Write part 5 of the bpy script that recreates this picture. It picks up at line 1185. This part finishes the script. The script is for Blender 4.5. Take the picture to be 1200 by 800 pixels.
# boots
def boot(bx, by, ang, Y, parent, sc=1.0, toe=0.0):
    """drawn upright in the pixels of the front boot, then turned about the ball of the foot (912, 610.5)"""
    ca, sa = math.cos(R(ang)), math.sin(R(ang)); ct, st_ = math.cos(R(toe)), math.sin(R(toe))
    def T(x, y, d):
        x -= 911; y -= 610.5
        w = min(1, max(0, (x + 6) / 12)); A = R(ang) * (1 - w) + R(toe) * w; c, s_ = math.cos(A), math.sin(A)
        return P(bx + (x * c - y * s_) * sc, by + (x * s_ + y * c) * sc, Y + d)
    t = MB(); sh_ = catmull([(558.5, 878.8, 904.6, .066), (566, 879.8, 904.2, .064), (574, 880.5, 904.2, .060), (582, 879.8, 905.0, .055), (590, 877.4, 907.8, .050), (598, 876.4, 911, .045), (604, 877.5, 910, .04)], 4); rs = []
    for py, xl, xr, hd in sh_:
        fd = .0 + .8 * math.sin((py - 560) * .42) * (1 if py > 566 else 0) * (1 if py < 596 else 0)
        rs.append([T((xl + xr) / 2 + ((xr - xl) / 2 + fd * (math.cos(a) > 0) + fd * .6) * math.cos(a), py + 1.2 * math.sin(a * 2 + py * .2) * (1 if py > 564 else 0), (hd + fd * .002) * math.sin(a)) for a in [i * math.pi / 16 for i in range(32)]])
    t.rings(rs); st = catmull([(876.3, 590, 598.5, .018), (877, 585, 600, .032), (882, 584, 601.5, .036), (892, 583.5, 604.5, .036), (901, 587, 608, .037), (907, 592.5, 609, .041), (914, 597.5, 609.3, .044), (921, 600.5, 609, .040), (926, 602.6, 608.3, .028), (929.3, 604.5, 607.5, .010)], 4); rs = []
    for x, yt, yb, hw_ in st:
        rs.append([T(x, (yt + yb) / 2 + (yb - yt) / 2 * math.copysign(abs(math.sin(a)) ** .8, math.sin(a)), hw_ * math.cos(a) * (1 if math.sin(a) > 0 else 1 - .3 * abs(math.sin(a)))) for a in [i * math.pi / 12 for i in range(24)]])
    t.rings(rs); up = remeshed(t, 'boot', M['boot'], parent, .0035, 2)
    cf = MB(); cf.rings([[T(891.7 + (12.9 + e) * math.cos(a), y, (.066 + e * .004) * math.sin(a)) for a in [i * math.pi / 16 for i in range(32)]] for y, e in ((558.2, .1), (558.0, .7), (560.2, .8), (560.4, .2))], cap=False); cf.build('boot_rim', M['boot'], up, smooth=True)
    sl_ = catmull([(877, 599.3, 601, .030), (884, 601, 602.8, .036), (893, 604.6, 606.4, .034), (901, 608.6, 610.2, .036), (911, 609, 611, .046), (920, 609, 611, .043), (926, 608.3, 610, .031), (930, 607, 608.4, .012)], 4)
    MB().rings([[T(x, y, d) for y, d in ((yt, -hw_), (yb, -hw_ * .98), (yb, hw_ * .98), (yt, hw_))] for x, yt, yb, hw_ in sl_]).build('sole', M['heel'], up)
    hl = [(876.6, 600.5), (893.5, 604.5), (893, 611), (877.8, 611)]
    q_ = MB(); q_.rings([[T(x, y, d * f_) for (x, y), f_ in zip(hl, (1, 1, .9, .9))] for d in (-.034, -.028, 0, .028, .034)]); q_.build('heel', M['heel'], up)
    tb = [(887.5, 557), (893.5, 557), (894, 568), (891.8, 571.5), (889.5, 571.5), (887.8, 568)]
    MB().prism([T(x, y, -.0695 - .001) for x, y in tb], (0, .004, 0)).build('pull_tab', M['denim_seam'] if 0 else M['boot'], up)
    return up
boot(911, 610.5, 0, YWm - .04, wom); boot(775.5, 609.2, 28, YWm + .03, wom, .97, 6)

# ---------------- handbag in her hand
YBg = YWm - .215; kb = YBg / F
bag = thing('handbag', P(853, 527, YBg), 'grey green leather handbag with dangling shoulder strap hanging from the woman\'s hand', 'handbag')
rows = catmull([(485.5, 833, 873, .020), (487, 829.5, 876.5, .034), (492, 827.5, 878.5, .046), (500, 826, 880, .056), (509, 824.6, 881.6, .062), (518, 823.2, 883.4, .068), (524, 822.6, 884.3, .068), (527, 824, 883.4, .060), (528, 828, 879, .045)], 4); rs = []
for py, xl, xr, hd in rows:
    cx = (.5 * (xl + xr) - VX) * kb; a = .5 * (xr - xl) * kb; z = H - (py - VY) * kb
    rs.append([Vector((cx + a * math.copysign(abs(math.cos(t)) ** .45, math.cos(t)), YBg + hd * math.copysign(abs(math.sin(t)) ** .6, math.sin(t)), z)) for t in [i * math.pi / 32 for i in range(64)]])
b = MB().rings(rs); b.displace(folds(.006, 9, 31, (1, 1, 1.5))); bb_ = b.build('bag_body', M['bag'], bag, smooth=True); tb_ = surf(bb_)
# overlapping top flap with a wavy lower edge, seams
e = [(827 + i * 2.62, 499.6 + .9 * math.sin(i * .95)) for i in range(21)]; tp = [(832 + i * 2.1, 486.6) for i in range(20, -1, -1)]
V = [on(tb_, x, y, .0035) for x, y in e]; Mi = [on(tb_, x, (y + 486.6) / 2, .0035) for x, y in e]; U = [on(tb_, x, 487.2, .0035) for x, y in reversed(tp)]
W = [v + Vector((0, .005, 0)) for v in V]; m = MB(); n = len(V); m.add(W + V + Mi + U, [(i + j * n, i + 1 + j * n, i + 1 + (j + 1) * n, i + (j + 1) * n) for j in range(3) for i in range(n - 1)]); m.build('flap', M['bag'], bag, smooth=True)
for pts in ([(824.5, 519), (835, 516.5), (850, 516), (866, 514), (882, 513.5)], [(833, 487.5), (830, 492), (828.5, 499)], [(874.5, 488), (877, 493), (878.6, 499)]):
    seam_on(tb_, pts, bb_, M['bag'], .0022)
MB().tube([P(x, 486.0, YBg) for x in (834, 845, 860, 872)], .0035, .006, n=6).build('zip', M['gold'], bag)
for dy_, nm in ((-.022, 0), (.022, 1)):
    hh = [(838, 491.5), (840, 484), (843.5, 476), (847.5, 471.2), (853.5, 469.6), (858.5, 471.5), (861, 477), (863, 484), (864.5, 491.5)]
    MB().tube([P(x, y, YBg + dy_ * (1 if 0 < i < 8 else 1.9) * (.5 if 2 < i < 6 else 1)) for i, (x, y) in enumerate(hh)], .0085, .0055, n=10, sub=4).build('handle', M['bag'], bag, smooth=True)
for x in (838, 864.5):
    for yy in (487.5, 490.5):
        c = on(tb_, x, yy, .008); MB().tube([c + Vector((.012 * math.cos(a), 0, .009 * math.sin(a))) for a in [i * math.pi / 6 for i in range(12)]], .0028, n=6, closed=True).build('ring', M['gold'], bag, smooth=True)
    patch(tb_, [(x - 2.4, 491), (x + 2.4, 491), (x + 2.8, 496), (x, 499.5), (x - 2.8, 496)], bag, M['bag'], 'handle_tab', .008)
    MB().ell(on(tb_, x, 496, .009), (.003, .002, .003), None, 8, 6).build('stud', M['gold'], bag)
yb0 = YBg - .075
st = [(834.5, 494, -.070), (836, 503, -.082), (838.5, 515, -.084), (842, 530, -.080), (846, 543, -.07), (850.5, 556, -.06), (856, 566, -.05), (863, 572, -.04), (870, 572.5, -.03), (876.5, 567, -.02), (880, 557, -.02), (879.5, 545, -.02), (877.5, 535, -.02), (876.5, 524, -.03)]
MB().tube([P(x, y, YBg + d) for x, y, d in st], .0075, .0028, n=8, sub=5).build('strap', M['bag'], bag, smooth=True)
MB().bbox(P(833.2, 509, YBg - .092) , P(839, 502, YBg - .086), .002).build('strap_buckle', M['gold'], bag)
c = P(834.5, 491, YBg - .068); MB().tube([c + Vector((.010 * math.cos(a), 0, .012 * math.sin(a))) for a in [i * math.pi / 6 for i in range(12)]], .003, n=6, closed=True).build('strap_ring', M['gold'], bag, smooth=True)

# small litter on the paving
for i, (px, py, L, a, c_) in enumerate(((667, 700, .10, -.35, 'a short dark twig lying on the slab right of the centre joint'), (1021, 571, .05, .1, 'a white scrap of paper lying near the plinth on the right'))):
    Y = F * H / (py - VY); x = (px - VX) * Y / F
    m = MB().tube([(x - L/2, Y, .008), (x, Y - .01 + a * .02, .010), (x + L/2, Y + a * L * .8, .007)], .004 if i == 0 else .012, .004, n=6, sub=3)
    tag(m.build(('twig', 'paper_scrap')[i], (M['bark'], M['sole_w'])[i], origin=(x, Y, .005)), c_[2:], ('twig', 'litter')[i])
= = =
**The request**
Going over the lines above, work out how many include "pixels", then give only that number.

**Result below**
2